People love an underdog, as the saying goes, but there’s often an emotional investment to trying to cheer on a player or team with the odds stacked against them. For every Boston Red Sox or Chicago Cubs breaking their decades-long curses, there are many more across various competitive fields that wither and die in the early stages without achieving anything. Is it really worth cheering on someone who loses in the first round of a tournament every time? If it is, there’s typically some other element to consider: regional loyalty, character loyalty, etc.
But when it’s a known commodity, i.e. a former champion with a record of winning but who’s fallen off more recently, then there’s a different appeal at work. Think of Michael Jordan on the Washington Wizards, an aged George Foreman, or JulyZerg in Starcraft: Brood War. In each case, they arrived to make up for a loss of physical prowess with skill, experience, and ingenuity, but in their pushes for victory one thing was certain: though they fell behind, there is historical evidence of an “it” factor: the will to win, and the potential to snatch victories from the jaws of defeat.
In a certain sense, cheering for former champions become a case of trying to have your cake and eat it too. People cheer for underdogs, yes, but they also like to cheer for winners. When you have a former great, you get the best of both worlds. They’re a comforting pick because, even if they lose, a person can simply look back in time and say, “But I know they have what it takes!”

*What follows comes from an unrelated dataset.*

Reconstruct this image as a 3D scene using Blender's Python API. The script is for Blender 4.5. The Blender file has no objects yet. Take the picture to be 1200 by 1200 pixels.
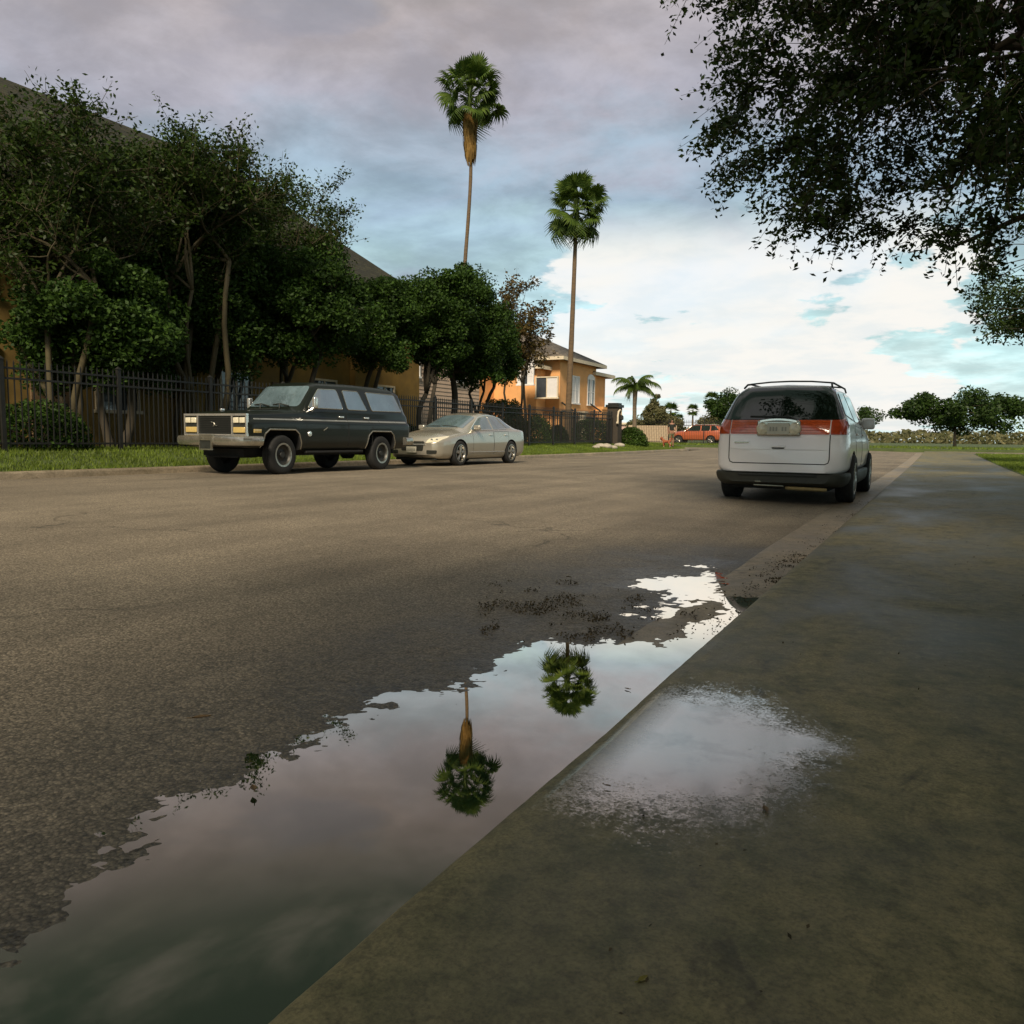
import bpy, bmesh, math, random
import numpy as np
from mathutils import Vector, Matrix
from mathutils.bvhtree import BVHTree
from mathutils.geometry import delaunay_2d_cdt

C = bpy.context.scene.collection
SC = bpy.context.scene
R_ = math.radians
rng = np.random.default_rng(7)
random.seed(7)

# ------------------------------------------------------------------ camera
CAM_H, YAW, PITCH, FPX = 0.90, R_(28.0), R_(5.39), 933.0
cam_d = bpy.data.cameras.new('camera')
cam_d.sensor_width = 36.0
cam_d.lens = FPX / 1200.0 * 36.0
cam_d.clip_start = 0.02
cam_d.clip_end = 3000.0
cam = bpy.data.objects.new('camera', cam_d)
C.objects.link(cam)
cam.location = (0, 0, CAM_H)
ROLL = R_(0.7)
cam.rotation_euler = (Matrix.Rotation(YAW, 3, 'Z') @ Matrix.Rotation(math.pi / 2 - PITCH, 3, 'X') @ Matrix.Rotation(ROLL, 3, 'Z')).to_euler()
SC.camera = cam

# ------------------------------------------------------------------ exposure
SC.view_settings.view_transform = 'Standard'
SC.view_settings.look = 'None'
SC.view_settings.gamma = 1.0
SC.view_settings.exposure = 1.05
SC.cycles.use_denoising = True
SC.cycles.max_bounces = 8
SC.cycles.transparent_max_bounces = 8

# ------------------------------------------------------------------ sun and sky
SUN_AZ, SUN_EL = 163.0, 40.0          # degrees clockwise from +Y
az, el = R_(SUN_AZ), R_(SUN_EL)
sdir = Vector((math.sin(az) * math.cos(el), math.cos(az) * math.cos(el), math.sin(el)))
sun_d = bpy.data.lights.new('sun', 'SUN')
sun_d.energy = 2.3
sun_d.angle = R_(12)
sun_d.color = (1.0, 0.86, 0.68)
sun = bpy.data.objects.new('sun', sun_d)
C.objects.link(sun)
sun.location = sdir * 60
sun.rotation_euler = (-sdir).to_track_quat('-Z', 'Y').to_euler()

W = bpy.data.worlds.new('World')
SC.world = W
W.use_nodes = True
nt = W.node_tree
nt.nodes.clear()


def wn(t, **kw):
    n = nt.nodes.new(t)
    for k, v in kw.items():
        setattr(n, k, v)
    return n


def wl(a, b):
    nt.links.new(a, b)


def wmath(op, a, b=None, c=None, clamp=False):
    n = wn('ShaderNodeMath', operation=op)
    n.use_clamp = clamp
    for i, v in enumerate((a, b, c)):
        if v is None:
            continue
        if isinstance(v, (int, float)):
            n.inputs[i].default_value = v
        else:
            wl(v, n.inputs[i])
    return n.outputs[0]


def wmix(f, a, b):
    n = wn('ShaderNodeMix', data_type='RGBA')
    if isinstance(f, (int, float)):
        n.inputs[0].default_value = f
    else:
        wl(f, n.inputs[0])
    for i, v in ((6, a), (7, b)):
        if isinstance(v, tuple):
            n.inputs[i].default_value = (*v, 1)
        else:
            wl(v, n.inputs[i])
    return n.outputs[2]


def wrange(v, a, b, c=0.0, d=1.0, smooth=True):
    n = wn('ShaderNodeMapRange')
    n.interpolation_type = 'SMOOTHSTEP' if smooth else 'LINEAR'
    n.clamp = True
    wl(v, n.inputs[0])
    for i, x in enumerate((a, b, c, d)):
        n.inputs[i + 1].default_value = x
    return n.outputs[0]


sky = wn('ShaderNodeTexSky', sky_type='NISHITA')
sky.sun_disc = False
sky.sun_elevation = el
sky.sun_rotation = az
sky.air_density = 1.0
sky.dust_density = 2.0
tc = wn('ShaderNodeTexCoord')
sep = wn('ShaderNodeSeparateXYZ')
wl(tc.outputs['Generated'], sep.inputs[0])
dz = wmath('MAXIMUM', sep.outputs[2], 0.0)
den = wmath('ADD', dz, 0.16)
comb = wn('ShaderNodeCombineXYZ')
wl(wmath('DIVIDE', sep.outputs[0], den), comb.inputs[0])
wl(wmath('DIVIDE', sep.outputs[1], den), comb.inputs[1])


def wnoise(scale, detail, rough, off, dist=0.0):
    mp = wn('ShaderNodeMapping')
    mp.inputs['Location'].default_value = off
    wl(comb.outputs[0], mp.inputs[0])
    n = wn('ShaderNodeTexNoise')
    n.inputs['Scale'].default_value = scale
    n.inputs['Detail'].default_value = detail
    n.inputs['Roughness'].default_value = rough
    n.inputs['Distortion'].default_value = dist
    wl(mp.outputs[0], n.inputs['Vector'])
    return n.outputs[0]


n_big = wnoise(0.75, 4, 0.5, (3.1, 1.2, 0.4), 0.3)
n_mid = wnoise(1.9, 6, 0.55, (9.7, 4.2, 2.4), 0.4)
n_fin = wnoise(3.2, 7, 0.6, (1.3, 7.7, 5.1), 0.2)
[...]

Mang0 is not the same as the examples I gave above. He’s still a top 3 player in his game, and slumps are often exaggerated in the world of eSports because the concept is so young and people think 3 months is a long time. However, if it were a true veteran of the past who enjoys legendary status such as Liquid’Ken, the “King of Smash,” then I believe even more spectators would have flocked to Royal Flush.